Hyperuniform Active Chiral Fluids with Tunable Internal Structure

TL;DR

This paper demonstrates the experimental realization of a hyperuniform active fluid composed of chiral particles, revealing how chirality and activity influence hyperuniformity and clustering at different scales.

Contribution

It provides the first experimental evidence of hyperuniformity in a chiral active fluid with tunable internal structure, linking particle motion curvature to hyperuniformity loss.

Findings

Hyperuniformity coexists with large density fluctuations in the system.

Increasing motion curvature leads to loss of hyperuniformity and particle localization.

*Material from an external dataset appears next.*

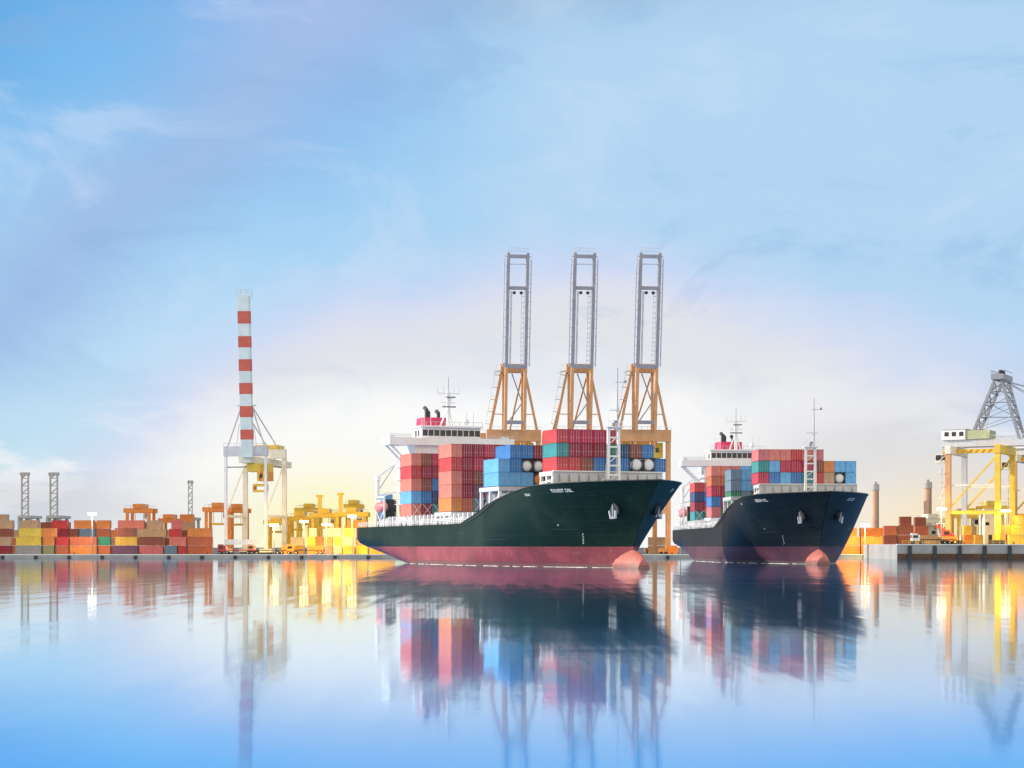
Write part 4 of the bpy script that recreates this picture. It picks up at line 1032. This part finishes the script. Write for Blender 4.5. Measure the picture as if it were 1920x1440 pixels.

Chirality and activity interplay to determine the system's structural properties.

Abstract

Large density fluctuations observed in active systems and hyperuniformity are two seemingly incompatible phenomena. However, the formation of hyperuniform states has been recently predicted in non-equilibrium fluids formed by chiral particles performing circular motion with the same handedness. Here we report evidence of hyperuniformity realized in a chiral active fluid comprised of pear-shaped Quincke rollers of arbitrary handedness. We show that hyperuniformity and large density fluctuations, triggered by dynamic clustering, coexist in this system at different length scales. The system loses its hyperuniformity as the curvature of particles' motion increases transforming them into localized spinners. Our results experimentally demonstrate a novel hyperuniform active fluid and provide new insights into an interplay between chirality, activity and hyperuniformity.